**Recorded data:**
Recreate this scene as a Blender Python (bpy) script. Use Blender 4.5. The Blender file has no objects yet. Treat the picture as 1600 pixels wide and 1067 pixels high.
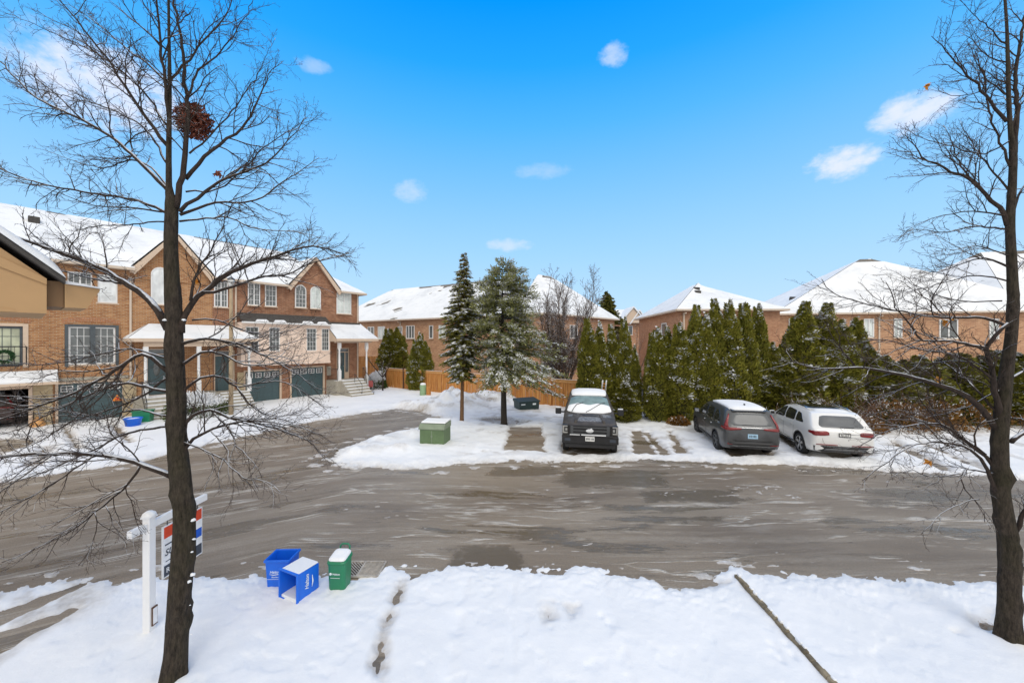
import bpy, bmesh, math, random
import numpy as np
from mathutils import Vector, Matrix, Euler
from mathutils.bvhtree import BVHTree
random.seed(7); rng = np.random.default_rng(7)
sc = bpy.context.scene
COL = sc.collection
F, CH = 590.0, 4.1            # focal length in photo pixels, camera height

# ---------------------------------------------------------------- helpers
def gp(px, py, z=0.0):
    """ground position (metres) under a photograph position"""
    Y = (CH - z) * F / (py - 533.5)
    return ((px - 800) / F * Y, Y)
def pz(px, py, Y): return Vector(((px - 800) / F * Y, Y, CH + (533.5 - py) / F * Y))

def tag(o, label=None, cat=None, group=None, kind=None):
    if label: o['label'] = label
    if cat: o['category'] = cat
    if group: o['group'] = group
    if kind: o['kind'] = kind
    return o
def empty(name, loc=(0, 0, 0), rz=0, label=None, cat=None, group=None):
    o = bpy.data.objects.new(name, None); COL.objects.link(o)
    o.location = loc; o.rotation_euler = (0, 0, rz); o.empty_display_size = .2
    return tag(o, label, cat, group)
def copy_tree(o, parent=None):
    c = o.copy(); COL.objects.link(c); c.parent = parent
    for ch in list(o.children): copy_tree(ch, c)
    return c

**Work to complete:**
All of the lines above should be retyped precisely, apart from the pictures.

**Correct result:**
Recreate this scene as a Blender Python (bpy) script. Use Blender 4.5. The Blender file has no objects yet. Treat the picture as 1600 pixels wide and 1067 pixels high.
import bpy, bmesh, math, random
import numpy as np
from mathutils import Vector, Matrix, Euler
from mathutils.bvhtree import BVHTree
random.seed(7); rng = np.random.default_rng(7)
sc = bpy.context.scene
COL = sc.collection
F, CH = 590.0, 4.1            # focal length in photo pixels, camera height

# ---------------------------------------------------------------- helpers
def gp(px, py, z=0.0):
    """ground position (metres) under a photograph position"""
    Y = (CH - z) * F / (py - 533.5)
    return ((px - 800) / F * Y, Y)
def pz(px, py, Y): return Vector(((px - 800) / F * Y, Y, CH + (533.5 - py) / F * Y))

def tag(o, label=None, cat=None, group=None, kind=None):
    if label: o['label'] = label
    if cat: o['category'] = cat
    if group: o['group'] = group
    if kind: o['kind'] = kind
    return o
def empty(name, loc=(0, 0, 0), rz=0, label=None, cat=None, group=None):
    o = bpy.data.objects.new(name, None); COL.objects.link(o)
    o.location = loc; o.rotation_euler = (0, 0, rz); o.empty_display_size = .2
    return tag(o, label, cat, group)
def copy_tree(o, parent=None):
    c = o.copy(); COL.objects.link(c); c.parent = parent
    for ch in list(o.children): copy_tree(ch, c)
    return c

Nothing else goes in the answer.